Mount the motor mount into the chassis. The rear of the motor mount needs to be cut off behind the bulkhead that sits just behind the rear spur. (See also photos below for this cut position).
The water pipe detail needs cutting off the side of the motor mount so that it fits into the chassis.
Ensure everything fits snug and trim off any burrs etc. if necessary to get it flat. The motor mount is designed to sit 0.5mm below the bottom of the chassis on the underside.
I was using a Monoposto motor mount here but later cut off all that wire and plug as it was unnecessary.
Once EVERYTHING is ready the chassis should now be mounted onto the body. Due to the need to bend the front wishbones do try to get as much done as possible to reduce the number of occasions that you need to assemble / disassemble!
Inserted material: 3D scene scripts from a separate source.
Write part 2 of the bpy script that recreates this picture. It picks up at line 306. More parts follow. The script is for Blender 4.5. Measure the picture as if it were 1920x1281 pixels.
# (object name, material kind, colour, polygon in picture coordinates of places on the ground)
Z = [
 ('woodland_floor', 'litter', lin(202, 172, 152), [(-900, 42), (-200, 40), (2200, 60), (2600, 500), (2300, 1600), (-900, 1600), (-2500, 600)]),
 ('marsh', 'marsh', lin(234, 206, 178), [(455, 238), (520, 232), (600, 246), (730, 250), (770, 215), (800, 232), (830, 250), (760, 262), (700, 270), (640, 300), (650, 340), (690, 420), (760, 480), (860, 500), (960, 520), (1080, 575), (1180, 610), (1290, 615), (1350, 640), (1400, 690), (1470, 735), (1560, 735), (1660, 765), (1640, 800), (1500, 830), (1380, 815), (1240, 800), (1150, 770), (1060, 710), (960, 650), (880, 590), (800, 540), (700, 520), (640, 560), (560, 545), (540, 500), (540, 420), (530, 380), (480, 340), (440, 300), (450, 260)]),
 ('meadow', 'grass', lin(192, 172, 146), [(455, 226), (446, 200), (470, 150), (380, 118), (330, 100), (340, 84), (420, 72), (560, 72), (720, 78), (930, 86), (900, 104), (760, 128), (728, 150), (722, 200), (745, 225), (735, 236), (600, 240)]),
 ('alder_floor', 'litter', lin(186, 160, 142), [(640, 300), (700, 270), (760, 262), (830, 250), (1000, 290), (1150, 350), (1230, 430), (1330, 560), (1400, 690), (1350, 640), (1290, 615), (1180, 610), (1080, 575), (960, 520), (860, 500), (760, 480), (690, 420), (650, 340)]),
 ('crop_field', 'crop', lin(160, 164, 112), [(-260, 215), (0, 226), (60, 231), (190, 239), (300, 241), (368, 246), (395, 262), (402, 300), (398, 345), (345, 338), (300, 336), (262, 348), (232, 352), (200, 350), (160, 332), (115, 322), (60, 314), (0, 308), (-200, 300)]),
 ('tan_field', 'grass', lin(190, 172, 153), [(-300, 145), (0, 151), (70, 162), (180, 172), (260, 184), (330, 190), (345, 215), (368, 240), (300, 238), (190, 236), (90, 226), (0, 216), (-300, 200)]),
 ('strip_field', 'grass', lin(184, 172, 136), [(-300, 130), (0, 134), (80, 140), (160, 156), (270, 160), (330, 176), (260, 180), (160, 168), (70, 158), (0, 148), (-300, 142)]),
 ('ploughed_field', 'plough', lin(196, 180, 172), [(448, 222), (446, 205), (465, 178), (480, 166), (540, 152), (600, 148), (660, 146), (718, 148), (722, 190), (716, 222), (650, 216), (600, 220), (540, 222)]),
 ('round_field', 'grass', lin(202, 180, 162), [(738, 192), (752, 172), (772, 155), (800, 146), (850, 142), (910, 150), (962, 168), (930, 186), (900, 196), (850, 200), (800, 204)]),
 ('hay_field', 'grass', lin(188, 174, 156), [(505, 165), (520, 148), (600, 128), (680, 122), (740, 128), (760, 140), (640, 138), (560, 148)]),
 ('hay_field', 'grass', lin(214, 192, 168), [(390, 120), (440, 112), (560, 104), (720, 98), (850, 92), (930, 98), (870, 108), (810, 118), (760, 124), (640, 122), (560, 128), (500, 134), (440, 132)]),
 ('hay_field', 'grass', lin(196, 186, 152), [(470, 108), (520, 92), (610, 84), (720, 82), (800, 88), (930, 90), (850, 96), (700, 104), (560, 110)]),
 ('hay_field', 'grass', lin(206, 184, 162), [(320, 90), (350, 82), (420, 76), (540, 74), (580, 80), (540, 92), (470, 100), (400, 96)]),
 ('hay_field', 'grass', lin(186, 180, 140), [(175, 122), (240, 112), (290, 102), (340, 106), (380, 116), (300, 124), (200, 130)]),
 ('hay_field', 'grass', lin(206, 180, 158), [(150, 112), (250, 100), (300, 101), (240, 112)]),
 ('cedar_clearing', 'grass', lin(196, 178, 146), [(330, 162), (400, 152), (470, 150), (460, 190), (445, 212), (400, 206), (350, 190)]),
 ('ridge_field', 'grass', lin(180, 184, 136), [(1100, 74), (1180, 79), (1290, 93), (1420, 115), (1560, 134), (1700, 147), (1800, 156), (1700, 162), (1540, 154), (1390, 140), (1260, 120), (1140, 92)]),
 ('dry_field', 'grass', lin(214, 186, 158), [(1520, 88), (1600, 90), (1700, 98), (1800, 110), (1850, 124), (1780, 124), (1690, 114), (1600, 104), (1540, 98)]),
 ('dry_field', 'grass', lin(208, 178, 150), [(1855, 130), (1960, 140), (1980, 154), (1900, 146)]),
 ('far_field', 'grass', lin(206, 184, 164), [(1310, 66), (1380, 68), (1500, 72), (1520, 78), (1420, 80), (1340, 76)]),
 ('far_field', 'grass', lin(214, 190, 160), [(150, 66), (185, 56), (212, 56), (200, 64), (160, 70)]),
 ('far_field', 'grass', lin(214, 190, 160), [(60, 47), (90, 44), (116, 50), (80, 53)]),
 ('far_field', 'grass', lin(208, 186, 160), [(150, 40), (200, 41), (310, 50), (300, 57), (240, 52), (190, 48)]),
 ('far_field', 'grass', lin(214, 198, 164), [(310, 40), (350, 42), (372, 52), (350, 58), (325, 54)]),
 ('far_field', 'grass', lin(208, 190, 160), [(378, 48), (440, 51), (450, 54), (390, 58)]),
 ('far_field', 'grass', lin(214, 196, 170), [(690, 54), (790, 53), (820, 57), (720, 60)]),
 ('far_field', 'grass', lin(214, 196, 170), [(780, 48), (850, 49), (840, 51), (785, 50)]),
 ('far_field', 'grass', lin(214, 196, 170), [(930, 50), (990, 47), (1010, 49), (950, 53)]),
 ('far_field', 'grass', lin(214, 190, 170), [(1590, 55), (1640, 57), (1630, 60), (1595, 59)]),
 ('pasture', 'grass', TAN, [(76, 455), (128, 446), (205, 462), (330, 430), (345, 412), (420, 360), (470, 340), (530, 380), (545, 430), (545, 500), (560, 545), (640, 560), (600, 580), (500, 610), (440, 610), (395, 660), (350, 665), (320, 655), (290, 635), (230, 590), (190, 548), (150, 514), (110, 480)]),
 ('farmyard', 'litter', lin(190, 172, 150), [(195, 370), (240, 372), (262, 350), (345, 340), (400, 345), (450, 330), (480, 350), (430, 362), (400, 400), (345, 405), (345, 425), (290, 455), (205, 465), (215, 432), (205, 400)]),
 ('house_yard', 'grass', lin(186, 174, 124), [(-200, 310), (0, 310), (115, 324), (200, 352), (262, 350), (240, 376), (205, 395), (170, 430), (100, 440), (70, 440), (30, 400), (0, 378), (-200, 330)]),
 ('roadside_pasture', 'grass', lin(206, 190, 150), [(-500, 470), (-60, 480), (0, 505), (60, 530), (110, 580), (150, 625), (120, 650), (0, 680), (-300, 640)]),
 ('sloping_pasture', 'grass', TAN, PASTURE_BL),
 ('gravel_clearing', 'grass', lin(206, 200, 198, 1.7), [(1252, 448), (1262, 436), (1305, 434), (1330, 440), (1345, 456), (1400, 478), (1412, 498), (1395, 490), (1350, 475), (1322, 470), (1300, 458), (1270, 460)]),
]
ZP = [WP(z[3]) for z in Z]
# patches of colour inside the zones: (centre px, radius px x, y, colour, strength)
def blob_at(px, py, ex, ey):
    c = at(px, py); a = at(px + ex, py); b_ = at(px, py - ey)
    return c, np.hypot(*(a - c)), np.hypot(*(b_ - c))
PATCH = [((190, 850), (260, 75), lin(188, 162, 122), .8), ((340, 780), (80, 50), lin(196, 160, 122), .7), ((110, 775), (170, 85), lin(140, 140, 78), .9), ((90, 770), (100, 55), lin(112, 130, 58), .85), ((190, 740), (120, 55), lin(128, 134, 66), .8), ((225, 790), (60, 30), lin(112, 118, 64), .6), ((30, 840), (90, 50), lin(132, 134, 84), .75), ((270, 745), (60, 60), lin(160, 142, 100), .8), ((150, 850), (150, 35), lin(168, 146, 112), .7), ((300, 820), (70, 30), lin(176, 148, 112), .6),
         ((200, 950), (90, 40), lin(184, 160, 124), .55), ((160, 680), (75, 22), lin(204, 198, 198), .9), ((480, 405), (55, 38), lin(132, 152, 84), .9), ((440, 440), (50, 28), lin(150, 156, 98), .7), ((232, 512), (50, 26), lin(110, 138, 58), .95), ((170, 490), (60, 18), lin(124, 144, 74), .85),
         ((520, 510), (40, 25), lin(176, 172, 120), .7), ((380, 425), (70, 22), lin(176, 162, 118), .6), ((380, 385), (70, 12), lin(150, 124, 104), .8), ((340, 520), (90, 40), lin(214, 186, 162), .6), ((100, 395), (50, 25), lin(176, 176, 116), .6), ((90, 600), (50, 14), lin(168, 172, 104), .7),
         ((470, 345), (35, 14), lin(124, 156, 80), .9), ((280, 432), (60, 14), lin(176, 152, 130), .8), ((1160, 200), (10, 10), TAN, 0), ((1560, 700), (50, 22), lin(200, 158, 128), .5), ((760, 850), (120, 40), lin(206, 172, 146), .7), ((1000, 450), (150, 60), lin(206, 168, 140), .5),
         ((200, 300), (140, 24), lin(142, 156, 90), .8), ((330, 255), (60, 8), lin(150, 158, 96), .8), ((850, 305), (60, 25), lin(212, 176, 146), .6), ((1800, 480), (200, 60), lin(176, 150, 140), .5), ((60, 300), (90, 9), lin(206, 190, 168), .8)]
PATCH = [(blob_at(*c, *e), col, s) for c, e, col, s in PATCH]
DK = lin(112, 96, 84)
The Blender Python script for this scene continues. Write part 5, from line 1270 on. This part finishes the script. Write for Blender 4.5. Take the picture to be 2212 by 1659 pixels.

I have done it 3 or 4 times and the 3D printed material is very tough but even so do be careful in the process...
I pushed one wishbone under the wing carrier and then moved that as far up as possible and slithglty rotating the chassis I then bent the wishbone under the other side.
BE CAREFUL!!!! The photo below is after the first wishbone goes under...
Now screw the bodv on with 3 mounting holes.
The rear of the model has been modified since I took my prototype photos with suspension detail having been added. The following shots will therefore look different on your model.
Here we can see the motor mount cut behind the bulkhead.
The little gearbox cover part seen below needs trimming because the little 'hooks' at the front of it will not fit the final model design with suspension detail.
See further photo below to show where they should be cut off.
Part cut piece, shown below - both of these little 'hooks' need trimming off:
Once the rear gearbox cover fits, dry fit the rear wing and then remove the rear wing and glue on the rear gearbox cover.
The rear wing needs a small notch cut out of its front as shown below so that it doesn't hit the bulkhead on the motor mount. Please note this is not a cut right at the bottom but on the next step up so look very carefully before cutting...
All done!
Go and enjoy racing this spectacular car!